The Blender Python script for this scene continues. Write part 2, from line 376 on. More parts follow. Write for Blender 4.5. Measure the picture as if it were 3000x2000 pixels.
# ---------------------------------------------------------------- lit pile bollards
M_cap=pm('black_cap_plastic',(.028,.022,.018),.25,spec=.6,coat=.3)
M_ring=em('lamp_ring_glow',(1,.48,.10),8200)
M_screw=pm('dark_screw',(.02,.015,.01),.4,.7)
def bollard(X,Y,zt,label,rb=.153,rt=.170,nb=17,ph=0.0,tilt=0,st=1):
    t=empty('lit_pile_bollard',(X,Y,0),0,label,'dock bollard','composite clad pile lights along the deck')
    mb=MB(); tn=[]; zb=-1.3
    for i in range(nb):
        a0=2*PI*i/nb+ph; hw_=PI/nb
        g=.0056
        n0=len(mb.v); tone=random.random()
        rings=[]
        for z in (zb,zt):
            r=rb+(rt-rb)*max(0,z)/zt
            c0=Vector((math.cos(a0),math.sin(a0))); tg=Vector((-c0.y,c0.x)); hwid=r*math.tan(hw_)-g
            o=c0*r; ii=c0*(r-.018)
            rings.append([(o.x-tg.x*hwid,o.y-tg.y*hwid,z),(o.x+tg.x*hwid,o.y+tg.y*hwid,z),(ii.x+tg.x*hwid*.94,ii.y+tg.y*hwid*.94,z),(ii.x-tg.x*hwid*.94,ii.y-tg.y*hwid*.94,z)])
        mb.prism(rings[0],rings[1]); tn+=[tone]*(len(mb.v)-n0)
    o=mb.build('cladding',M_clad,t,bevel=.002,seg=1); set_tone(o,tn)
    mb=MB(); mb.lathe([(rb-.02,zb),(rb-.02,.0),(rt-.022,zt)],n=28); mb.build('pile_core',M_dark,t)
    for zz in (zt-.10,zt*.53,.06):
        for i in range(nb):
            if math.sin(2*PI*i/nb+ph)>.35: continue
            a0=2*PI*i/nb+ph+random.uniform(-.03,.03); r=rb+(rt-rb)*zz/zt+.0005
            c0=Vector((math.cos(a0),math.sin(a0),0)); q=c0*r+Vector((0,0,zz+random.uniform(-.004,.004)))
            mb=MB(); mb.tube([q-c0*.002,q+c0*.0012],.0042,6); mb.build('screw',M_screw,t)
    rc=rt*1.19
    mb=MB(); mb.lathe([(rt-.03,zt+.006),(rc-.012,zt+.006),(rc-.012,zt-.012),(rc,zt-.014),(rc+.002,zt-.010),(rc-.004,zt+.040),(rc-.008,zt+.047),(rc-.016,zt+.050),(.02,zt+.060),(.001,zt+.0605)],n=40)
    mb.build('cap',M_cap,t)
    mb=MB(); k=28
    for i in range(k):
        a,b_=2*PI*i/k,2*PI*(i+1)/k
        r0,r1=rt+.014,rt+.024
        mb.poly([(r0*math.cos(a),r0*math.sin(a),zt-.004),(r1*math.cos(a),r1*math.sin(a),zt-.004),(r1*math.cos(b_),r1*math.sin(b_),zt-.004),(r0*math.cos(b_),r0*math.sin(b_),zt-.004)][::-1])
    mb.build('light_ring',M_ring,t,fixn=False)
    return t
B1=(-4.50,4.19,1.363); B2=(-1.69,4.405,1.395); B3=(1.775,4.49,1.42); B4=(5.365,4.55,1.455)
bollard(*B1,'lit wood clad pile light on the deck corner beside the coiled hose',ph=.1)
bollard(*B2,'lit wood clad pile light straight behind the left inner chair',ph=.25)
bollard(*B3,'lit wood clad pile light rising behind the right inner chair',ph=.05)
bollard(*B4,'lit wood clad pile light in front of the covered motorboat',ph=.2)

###

▸ Exercise description
Word for word, write out all of the data above.

▸ Response for this exercise
The Blender Python script for this scene continues. Write part 2, from line 376 on. More parts follow. Write for Blender 4.5. Measure the picture as if it were 3000x2000 pixels.
# ---------------------------------------------------------------- lit pile bollards
M_cap=pm('black_cap_plastic',(.028,.022,.018),.25,spec=.6,coat=.3)
M_ring=em('lamp_ring_glow',(1,.48,.10),8200)
M_screw=pm('dark_screw',(.02,.015,.01),.4,.7)
def bollard(X,Y,zt,label,rb=.153,rt=.170,nb=17,ph=0.0,tilt=0,st=1):
    t=empty('lit_pile_bollard',(X,Y,0),0,label,'dock bollard','composite clad pile lights along the deck')
    mb=MB(); tn=[]; zb=-1.3
    for i in range(nb):
        a0=2*PI*i/nb+ph; hw_=PI/nb
        g=.0056
        n0=len(mb.v); tone=random.random()
        rings=[]
        for z in (zb,zt):
            r=rb+(rt-rb)*max(0,z)/zt
            c0=Vector((math.cos(a0),math.sin(a0))); tg=Vector((-c0.y,c0.x)); hwid=r*math.tan(hw_)-g
            o=c0*r; ii=c0*(r-.018)
            rings.append([(o.x-tg.x*hwid,o.y-tg.y*hwid,z),(o.x+tg.x*hwid,o.y+tg.y*hwid,z),(ii.x+tg.x*hwid*.94,ii.y+tg.y*hwid*.94,z),(ii.x-tg.x*hwid*.94,ii.y-tg.y*hwid*.94,z)])
        mb.prism(rings[0],rings[1]); tn+=[tone]*(len(mb.v)-n0)
    o=mb.build('cladding',M_clad,t,bevel=.002,seg=1); set_tone(o,tn)
    mb=MB(); mb.lathe([(rb-.02,zb),(rb-.02,.0),(rt-.022,zt)],n=28); mb.build('pile_core',M_dark,t)
    for zz in (zt-.10,zt*.53,.06):
        for i in range(nb):
            if math.sin(2*PI*i/nb+ph)>.35: continue
            a0=2*PI*i/nb+ph+random.uniform(-.03,.03); r=rb+(rt-rb)*zz/zt+.0005
            c0=Vector((math.cos(a0),math.sin(a0),0)); q=c0*r+Vector((0,0,zz+random.uniform(-.004,.004)))
            mb=MB(); mb.tube([q-c0*.002,q+c0*.0012],.0042,6); mb.build('screw',M_screw,t)
    rc=rt*1.19
    mb=MB(); mb.lathe([(rt-.03,zt+.006),(rc-.012,zt+.006),(rc-.012,zt-.012),(rc,zt-.014),(rc+.002,zt-.010),(rc-.004,zt+.040),(rc-.008,zt+.047),(rc-.016,zt+.050),(.02,zt+.060),(.001,zt+.0605)],n=40)
    mb.build('cap',M_cap,t)
    mb=MB(); k=28
    for i in range(k):
        a,b_=2*PI*i/k,2*PI*(i+1)/k
        r0,r1=rt+.014,rt+.024
        mb.poly([(r0*math.cos(a),r0*math.sin(a),zt-.004),(r1*math.cos(a),r1*math.sin(a),zt-.004),(r1*math.cos(b_),r1*math.sin(b_),zt-.004),(r0*math.cos(b_),r0*math.sin(b_),zt-.004)][::-1])
    mb.build('light_ring',M_ring,t,fixn=False)
    return t
B1=(-4.50,4.19,1.363); B2=(-1.69,4.405,1.395); B3=(1.775,4.49,1.42); B4=(5.365,4.55,1.455)
bollard(*B1,'lit wood clad pile light on the deck corner beside the coiled hose',ph=.1)
bollard(*B2,'lit wood clad pile light straight behind the left inner chair',ph=.25)
bollard(*B3,'lit wood clad pile light rising behind the right inner chair',ph=.05)
bollard(*B4,'lit wood clad pile light in front of the covered motorboat',ph=.2)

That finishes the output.